AUDREY CHEN: Runt Vigor

Der Mund-, Nasen- und Rachenbereich ist eine Körperregion, die zahlreiche Geräusche produziert, und viele davon sind für das durchschnittliche Ohr weit weniger attraktiv als die vielleicht beliebtesten Äußerungen dieser Organe, das Singen und das Sprechen. Das leicht klebrige Geräusch von Lippen, die sich voneinander lösen, das noch nassere der Zunge, wenn sie den Gaumen kurz berührt, der Klang des Atems, wenn er in Keuchen, Hecheln oder Röcheln übergeht, oder wenn er durch die nicht ganz trockene Nase zieht, ein zwar stimmloses, aber dennoch geräuschvolles Gähnen, das Schmatzen beim Essen oder die Küsse anderer Leute – dies und einiges mehr wird immer wieder auch als störend empfunden, wenn es unverhofft kommt und einen annehmbaren Pegel überschreitet. Manche assoziieren schon bei diesen Geräuschen Körpergerüche.
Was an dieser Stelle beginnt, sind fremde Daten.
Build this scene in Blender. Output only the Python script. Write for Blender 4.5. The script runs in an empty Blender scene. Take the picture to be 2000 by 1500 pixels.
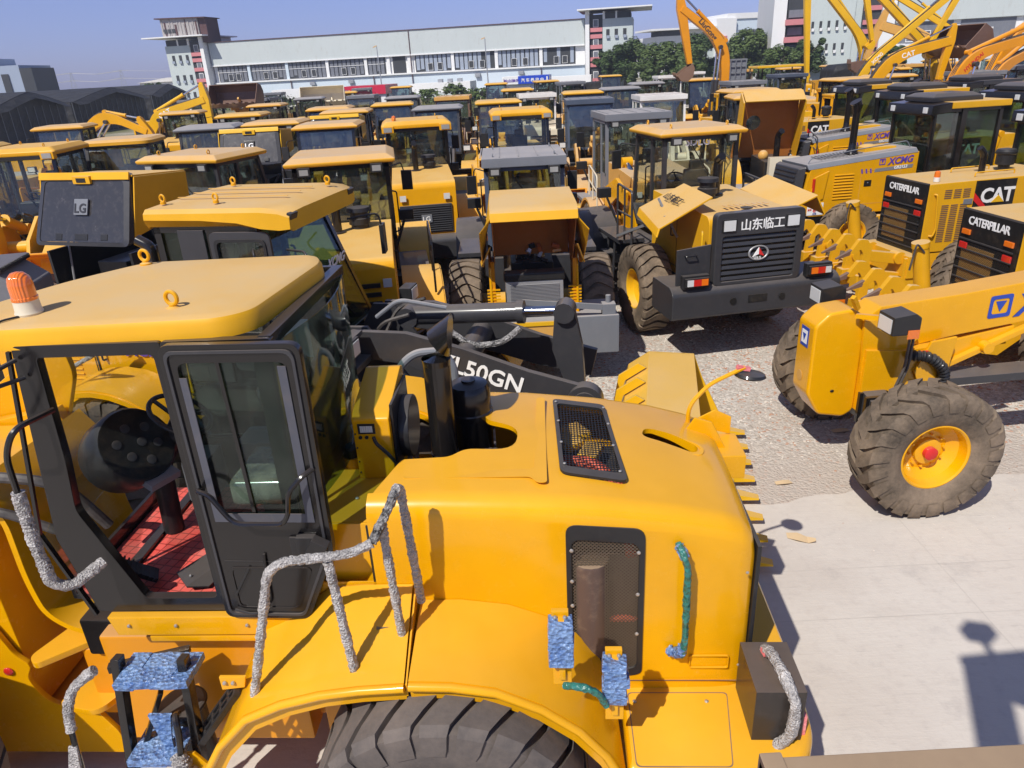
import bpy, bmesh, math, random
from mathutils import Vector, Matrix, Euler
R = math.radians
random.seed(7)
S = bpy.context.scene
COL = S.collection

# ---------------------------------------------------------------- camera
cam_d = bpy.data.cameras.new('camera')
cam = bpy.data.objects.new('camera', cam_d); COL.objects.link(cam)
cam_d.sensor_width = 36.0
cam_d.lens = 36.0 * 1420.0 / 2000.0
cam_d.clip_start = 0.05; cam_d.clip_end = 6000
th = R(23.7); ro = R(3.1)
Fv = Vector((0, math.cos(th), -math.sin(th))); U0 = Vector((0, math.sin(th), math.cos(th))); R0 = Vector((1, 0, 0))
rv = R0 * math.cos(ro) - U0 * math.sin(ro); uv = R0 * math.sin(ro) + U0 * math.cos(ro)
cm = Matrix((rv, uv, -Fv)).transposed().to_4x4(); cm.translation = (0, 0, 4.7)
cam.matrix_world = cm
S.camera = cam
S.view_settings.view_transform = 'Standard'; S.view_settings.look = 'None'
S.view_settings.exposure = 0.28; S.view_settings.gamma = 1.0

# ---------------------------------------------------------------- sky and sun
SUN = Vector((-.48, -.69, 1.0)).normalized()
W = bpy.data.worlds.new('World'); S.world = W; W.use_nodes = True
wn = W.node_tree; wn.nodes.clear()
sky = wn.nodes.new('ShaderNodeTexSky'); sky.sky_type = 'NISHITA'; sky.sun_disc = False
sky.sun_elevation = math.asin(SUN.z); sky.sun_rotation = math.atan2(SUN.x, SUN.y)
sky.air_density = 1.0; sky.dust_density = 0.4; sky.ozone_density = 1.6; sky.altitude = 50
bg = wn.nodes.new('ShaderNodeBackground'); bg.inputs[1].default_value = 0.085
wo = wn.nodes.new('ShaderNodeOutputWorld')
tint = wn.nodes.new('ShaderNodeMix'); tint.data_type = 'RGBA'; tint.blend_type = 'MULTIPLY'; tint.inputs[0].default_value = 1.0
wc = wn.nodes.new('ShaderNodeTexCoord'); ws = wn.nodes.new('ShaderNodeSeparateXYZ'); wn.links.new(wc.outputs['Generated'], ws.inputs[0])
wr = wn.nodes.new('ShaderNodeMapRange'); wr.inputs[1].default_value = 0.0; wr.inputs[2].default_value = .45; wn.links.new(ws.outputs[2], wr.inputs[0])
wt = wn.nodes.new('ShaderNodeMix'); wt.data_type = 'RGBA'; wt.inputs[6].default_value = (.54, .60, 1.24, 1); wt.inputs[7].default_value = (1.0, .93, 1.08, 1)
wn.links.new(wr.outputs[0], wt.inputs[0]); wn.links.new(wt.outputs[2], tint.inputs[7])
wn.links.new(sky.outputs[0], tint.inputs[6]); wn.links.new(tint.outputs[2], bg.inputs[0]); wn.links.new(bg.outputs[0], wo.inputs[0])
sl = bpy.data.lights.new('sun', 'SUN'); sl.energy = 4.3; sl.angle = R(0.53); sl.color = (1.0, .95, .87)
so = bpy.data.objects.new('sun', sl); COL.objects.link(so)
so.rotation_euler = SUN.to_track_quat('Z', 'Y').to_euler()
try:
    S.cycles.max_bounces = 7; S.cycles.transparent_max_bounces = 24; S.cycles.caustics_reflective = False; S.cycles.caustics_refractive = False
except Exception: pass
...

Keine Frage also, dass man mit Klängen dieser Art ausgesprochen gut experimentieren kann, und eine, die das auf besonders interessante Art macht, ist die chinesisch-amerikanische Cellistin und Improvisationsmusikerin Audrey Chen, die die Stimme als Klangerzeuger in und außerhalb des Gesangs zuletzt immer mehr ins Zentrum ihrer eigenen und kollaborativen Arbeiten stellte. Ihr gerade erschienenes Album “Runt Vigor” besteht aus vier Abschnitten, die schon von der Titelgebung her auf eigenwillige Art miteinander verwoben sind, zusammen sind sie ein Narrativ, das den Körper vom Mund bis zur Hand “zuwort” kommen lässt. Das erste, “Heavy”, bewegt sich noch ganz in der Sphäre des nassen, oralen Gluckerns und des hastigen Atmens und Quiekens und verlangt einem einiges ab, v.a. gegen Ende, wenn das ganze Klangszenario in der Intensität auf einen Höhepunkt zuläuft. Beim folgenden “In the” kommen weitere Elemente dazu, Samples oder verfremdete Instrumente, die sich wie ein tropisches Vogelkonzert anhören und dem Hauch des Atems den vorderen Bühnenrand nicht allein überlassen – bis dieser sich immer mehr dem Monströsen annähert und wie ein Orkan durch den Klangraum fegt.

“Mouth” wirkt im Vergleich wie die Ruhe vor dem Sturm, das Stück ist smoother, ambienter, doch auch hier sind die Stimmorgane durchweg zu hören, produzieren schamanistisch anmutende Echolalien, die man zeitweise für eine echte Sprache halten könnte, und gleichsam ist das tiefe, warme Cello auch erstmals etwas deutlicher zu hören, wie es mit seiner unebenen Oberfläche ein dunkel dröhnendes Fundament bildet. Doch alles steuert auf das finale “Heavy in the Hand” zu und kommt hier zusammen: Luftröhre, Zunge, Lippen, verkabelt und außer Atem, der hölzerne Resonnanzkörper des Cello, Urwaldtiere, ein lautes Froschkonzert – alles steigert sich langsam und gerade deshalb so intensiv, kulminiert in einem von schrillen Schreien gekrönten rhythmischen Klappern.

Ein furioses wie kurioses Narrativ an der Schnittstelle von Ka Baird und MSMiroslaw, das gekonnt die unterschiedlichsten Motive streift und dabei das Abjekt – schon im an Hannah Höch und Yasutoshi Yoshida erinnernden Artwork, bei dem diverse Schleimhäute nicht allzu plakativ und somit noch aussagekräftiger exponiert sind – auf ganz eigene Art zum Thema macht. (U.S.)